You may choose these helpers one by one, but over time they form a network, with you at the center. You may address them as a group via e-mail or ask them in various combinations to help you solve a problem. You can test the criticism of one against the wisdom of another. You can fire one who gets too bossy. You can send another flowers or a bottle of wine. It's good, on occasion, for the writer to be the king — or queen.

WORKSHOP

1. Look at the six categories of helpers described above. Make a list of six people who might be able to serve you in these capacities. Rehearse a conversation with each with the goal of expanding your network.
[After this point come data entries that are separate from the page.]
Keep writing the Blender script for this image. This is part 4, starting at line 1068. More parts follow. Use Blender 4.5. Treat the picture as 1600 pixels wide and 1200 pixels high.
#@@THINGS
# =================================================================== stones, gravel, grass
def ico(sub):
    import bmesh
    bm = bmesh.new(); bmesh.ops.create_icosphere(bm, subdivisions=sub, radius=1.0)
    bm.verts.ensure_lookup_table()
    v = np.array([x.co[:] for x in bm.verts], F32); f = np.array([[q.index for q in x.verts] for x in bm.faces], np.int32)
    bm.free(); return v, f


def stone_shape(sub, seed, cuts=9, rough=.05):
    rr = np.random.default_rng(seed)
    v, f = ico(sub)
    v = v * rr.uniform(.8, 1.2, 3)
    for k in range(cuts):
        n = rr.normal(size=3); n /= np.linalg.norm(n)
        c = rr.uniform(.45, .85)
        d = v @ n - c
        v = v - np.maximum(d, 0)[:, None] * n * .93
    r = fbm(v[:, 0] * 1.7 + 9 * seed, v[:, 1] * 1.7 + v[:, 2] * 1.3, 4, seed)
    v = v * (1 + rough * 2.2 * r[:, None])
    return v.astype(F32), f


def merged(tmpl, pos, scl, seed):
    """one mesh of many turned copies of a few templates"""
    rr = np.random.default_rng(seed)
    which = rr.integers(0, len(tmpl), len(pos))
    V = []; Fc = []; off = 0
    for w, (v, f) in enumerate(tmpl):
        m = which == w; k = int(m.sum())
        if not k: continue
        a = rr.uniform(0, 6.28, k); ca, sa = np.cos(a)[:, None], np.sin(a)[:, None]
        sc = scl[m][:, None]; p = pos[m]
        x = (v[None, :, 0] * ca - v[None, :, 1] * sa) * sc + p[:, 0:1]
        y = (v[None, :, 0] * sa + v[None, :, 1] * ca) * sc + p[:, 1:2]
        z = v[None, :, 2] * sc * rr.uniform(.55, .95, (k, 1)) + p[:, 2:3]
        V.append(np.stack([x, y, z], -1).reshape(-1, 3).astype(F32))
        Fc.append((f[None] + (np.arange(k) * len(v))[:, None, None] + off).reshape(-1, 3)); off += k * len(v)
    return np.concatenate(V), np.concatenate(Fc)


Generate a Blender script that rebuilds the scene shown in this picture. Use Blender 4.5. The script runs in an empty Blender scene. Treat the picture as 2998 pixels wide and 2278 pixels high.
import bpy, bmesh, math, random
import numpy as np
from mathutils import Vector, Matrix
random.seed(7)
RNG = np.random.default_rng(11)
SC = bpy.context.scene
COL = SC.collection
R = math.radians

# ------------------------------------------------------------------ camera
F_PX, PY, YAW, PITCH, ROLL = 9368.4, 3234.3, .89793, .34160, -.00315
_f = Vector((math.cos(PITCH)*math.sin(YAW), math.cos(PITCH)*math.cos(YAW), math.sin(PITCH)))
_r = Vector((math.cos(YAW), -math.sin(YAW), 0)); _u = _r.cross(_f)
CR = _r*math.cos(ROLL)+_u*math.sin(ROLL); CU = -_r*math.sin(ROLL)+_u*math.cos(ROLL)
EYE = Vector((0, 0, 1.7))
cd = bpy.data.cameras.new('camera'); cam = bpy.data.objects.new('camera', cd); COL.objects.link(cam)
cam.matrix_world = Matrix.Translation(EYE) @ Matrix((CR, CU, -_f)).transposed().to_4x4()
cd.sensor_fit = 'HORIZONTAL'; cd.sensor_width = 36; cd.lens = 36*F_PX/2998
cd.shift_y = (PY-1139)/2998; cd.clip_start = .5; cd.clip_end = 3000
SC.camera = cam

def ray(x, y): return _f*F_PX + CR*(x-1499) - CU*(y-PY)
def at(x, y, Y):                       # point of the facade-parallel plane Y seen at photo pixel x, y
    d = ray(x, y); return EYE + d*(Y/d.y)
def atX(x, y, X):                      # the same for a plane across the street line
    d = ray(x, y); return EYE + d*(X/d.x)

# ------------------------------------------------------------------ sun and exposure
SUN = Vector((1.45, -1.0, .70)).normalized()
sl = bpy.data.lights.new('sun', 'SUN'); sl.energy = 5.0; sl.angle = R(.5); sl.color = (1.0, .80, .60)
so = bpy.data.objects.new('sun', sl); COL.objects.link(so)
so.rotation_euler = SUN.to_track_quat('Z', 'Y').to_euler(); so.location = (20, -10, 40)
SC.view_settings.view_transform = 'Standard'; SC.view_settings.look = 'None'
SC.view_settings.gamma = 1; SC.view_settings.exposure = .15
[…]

2. Make a list of the specific ways an editor, teacher, or friend has helped you improve a story. Have you approached that person to express thanks for such help? If not, go out of your way the next time it happens.

3. Admit it. An editor or teacher is driving you crazy. Rehearse a conversation in which you describe the behavior that hinders your work. Can you find a way to communicate this with civility and diplomacy? "Jim, the last few times I've suggested a story idea to you, you've rejected it. I find this discouraging. I'd like to work on some of these stories. Is this something we can talk about?"

4. Make a list of the members of your writing posse. Next to their names, list the roles they play for you. Who else do you need to accomplish your best work?

As I peruse my collection of books on writing, I find they fall into two broad categories. In one box, I find books such as
The Elements of Style
and
On Writing Well.
These classics by Strunk and White and William Zinsser capture writing as a craft, so they concern themselves with toolboxes and blueprints. In the other box, I find works such as
Bird by Bird
and
Wild Mind.
In these works by Anne Lamott and Natalie Goldberg, I'm less likely to find advice on technique than on living a life of language, of seeing a world of stories.

The standards for this second category go back at least to the 1930s when Dorothea Brande wrote
Becoming a Writer
(1934) and Brenda Ueland wrote
If You Want to Write
(1938). It is a blessing that both books remain in print, inviting a new generation into the community of writers.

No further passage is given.